Rules of the Game
Published by Textbook 2 years, 3 months ago in Home Games- Rule One: No work talk
- Aside from making fun of people. Slander is encouraged, but limits must be imposed and respected.
- Rule Two: No working at the table
- If you have something pending that will require the opening of a laptop during play, you might just want to skip the game that time.
- Rule Three: Three Pair is the best hand possible
- But it won’t always win you the pot.
- Rule Four: Love the Host Dog
- The Host Dog will bring you luck.
- Rule Five: Don’t touch the white chips
- Particularly if they belong to someone else.
- Rule Six: Pot is good
- Or so we’ve heard…
- Rule Seven: No food requests.
- Take what is offered and shut your trap.
- Rule Eight: If it’s your first night, you must drink Mickeys
- Preferrably a 40oz in a brown paper bag. (You should also finish the night no better than even.)
- Rule Nine: A pair of nines fucks all
- “You gonna fuck me with those NINES?!”
- Rule Ten: Outsiders cannot ask into the game. The game asks them.

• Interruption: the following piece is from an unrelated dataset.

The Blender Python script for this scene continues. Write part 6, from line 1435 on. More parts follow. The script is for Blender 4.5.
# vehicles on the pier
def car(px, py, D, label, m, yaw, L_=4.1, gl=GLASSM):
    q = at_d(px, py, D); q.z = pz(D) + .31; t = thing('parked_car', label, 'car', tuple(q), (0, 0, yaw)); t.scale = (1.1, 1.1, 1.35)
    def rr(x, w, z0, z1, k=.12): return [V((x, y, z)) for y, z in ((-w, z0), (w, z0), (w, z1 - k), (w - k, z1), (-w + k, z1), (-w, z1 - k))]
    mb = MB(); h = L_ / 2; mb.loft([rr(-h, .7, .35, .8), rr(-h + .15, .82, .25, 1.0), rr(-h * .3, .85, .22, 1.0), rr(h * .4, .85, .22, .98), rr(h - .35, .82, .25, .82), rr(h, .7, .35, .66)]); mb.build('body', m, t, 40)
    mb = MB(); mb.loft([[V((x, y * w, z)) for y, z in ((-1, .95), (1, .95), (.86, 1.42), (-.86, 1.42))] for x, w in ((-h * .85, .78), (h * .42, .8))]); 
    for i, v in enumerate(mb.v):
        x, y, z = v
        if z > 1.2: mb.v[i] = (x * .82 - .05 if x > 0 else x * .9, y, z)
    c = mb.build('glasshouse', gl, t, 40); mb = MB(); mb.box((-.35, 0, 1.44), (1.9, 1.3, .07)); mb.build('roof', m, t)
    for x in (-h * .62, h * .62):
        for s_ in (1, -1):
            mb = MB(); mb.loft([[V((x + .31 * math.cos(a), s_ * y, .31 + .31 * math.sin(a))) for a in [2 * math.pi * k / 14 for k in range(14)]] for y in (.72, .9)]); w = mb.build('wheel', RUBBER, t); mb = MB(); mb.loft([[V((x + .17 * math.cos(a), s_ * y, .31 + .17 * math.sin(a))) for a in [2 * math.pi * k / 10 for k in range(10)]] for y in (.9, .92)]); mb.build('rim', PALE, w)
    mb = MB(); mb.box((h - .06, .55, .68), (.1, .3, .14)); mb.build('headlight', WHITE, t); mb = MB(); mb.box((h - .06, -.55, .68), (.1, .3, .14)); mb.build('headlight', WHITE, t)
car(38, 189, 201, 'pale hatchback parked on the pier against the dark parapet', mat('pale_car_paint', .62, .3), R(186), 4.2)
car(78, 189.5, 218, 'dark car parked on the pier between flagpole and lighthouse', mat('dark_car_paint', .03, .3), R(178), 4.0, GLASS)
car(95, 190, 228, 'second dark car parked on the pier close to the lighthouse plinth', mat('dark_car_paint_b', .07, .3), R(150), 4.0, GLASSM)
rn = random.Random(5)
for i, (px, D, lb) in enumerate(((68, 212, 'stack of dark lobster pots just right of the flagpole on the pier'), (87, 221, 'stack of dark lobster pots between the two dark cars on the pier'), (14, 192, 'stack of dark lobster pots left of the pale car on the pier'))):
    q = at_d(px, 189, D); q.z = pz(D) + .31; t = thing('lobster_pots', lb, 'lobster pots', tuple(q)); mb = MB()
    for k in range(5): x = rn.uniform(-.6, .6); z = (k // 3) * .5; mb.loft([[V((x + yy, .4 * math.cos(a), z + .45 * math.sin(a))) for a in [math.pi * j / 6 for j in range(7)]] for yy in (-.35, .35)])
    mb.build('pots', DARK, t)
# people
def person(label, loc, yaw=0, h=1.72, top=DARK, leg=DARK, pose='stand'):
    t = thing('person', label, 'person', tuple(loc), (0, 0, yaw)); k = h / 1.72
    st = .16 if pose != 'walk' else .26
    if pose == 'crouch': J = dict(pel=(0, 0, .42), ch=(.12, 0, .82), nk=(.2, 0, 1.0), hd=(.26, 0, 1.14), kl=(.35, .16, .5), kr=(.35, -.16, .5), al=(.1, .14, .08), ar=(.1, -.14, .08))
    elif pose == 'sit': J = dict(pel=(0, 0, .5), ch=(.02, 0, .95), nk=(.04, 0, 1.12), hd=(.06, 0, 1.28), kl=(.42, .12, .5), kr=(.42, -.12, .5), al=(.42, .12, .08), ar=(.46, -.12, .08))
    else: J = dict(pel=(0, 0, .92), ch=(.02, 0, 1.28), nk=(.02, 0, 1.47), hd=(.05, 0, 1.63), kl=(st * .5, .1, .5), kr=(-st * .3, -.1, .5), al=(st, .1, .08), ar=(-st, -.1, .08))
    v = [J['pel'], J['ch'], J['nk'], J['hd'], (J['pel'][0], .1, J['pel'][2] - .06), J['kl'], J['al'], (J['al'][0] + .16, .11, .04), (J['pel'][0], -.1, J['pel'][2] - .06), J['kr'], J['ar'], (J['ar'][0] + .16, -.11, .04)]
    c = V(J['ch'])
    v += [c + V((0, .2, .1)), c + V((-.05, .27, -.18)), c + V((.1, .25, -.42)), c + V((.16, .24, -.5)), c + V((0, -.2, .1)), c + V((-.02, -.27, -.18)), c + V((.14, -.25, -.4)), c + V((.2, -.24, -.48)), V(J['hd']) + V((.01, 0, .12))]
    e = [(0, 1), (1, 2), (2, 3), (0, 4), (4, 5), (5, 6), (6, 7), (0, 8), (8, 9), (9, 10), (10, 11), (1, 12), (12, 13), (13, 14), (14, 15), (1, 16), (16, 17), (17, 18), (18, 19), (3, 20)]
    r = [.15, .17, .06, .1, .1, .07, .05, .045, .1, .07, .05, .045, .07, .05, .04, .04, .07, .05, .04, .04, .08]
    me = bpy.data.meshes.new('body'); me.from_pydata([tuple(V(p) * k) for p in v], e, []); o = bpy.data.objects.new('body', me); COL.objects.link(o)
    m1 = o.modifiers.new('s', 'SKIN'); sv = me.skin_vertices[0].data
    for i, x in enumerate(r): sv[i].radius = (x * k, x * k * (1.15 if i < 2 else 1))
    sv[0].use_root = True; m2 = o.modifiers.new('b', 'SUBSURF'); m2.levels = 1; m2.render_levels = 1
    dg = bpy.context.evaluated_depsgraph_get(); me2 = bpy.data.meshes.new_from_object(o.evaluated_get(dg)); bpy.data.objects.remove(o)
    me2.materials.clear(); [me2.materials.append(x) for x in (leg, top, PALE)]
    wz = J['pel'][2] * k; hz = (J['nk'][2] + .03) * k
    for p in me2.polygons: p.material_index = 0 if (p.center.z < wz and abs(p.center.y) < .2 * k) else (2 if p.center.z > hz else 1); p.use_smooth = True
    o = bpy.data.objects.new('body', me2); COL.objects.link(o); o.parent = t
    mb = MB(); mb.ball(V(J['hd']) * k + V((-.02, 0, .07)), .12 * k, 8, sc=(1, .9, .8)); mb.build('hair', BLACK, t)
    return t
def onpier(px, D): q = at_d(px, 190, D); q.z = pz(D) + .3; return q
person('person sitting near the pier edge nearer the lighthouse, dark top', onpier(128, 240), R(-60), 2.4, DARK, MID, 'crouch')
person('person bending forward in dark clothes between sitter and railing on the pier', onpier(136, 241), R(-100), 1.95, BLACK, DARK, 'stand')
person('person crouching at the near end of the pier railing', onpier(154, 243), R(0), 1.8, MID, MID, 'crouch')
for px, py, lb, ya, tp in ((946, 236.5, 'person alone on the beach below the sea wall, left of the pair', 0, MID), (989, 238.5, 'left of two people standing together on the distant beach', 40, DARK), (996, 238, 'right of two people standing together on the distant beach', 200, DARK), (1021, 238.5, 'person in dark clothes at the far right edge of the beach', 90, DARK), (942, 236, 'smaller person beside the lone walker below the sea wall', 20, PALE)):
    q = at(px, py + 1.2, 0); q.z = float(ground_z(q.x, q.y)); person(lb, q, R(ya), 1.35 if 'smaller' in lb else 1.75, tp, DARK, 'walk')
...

- Asking more than once to be included will result in a lifetime ban.
- Rule Eleven: No bitches
- Host Wives are not bitches.
- Rule Twelve: The Host can always change the rules
- This may include exceptions, restrictions, or any other sort of modifications. Why? Because it’s his damned house!
(Props to DJ for his input.)
Well put, friends.
I don’t how the game asked me, but I’m glad it did.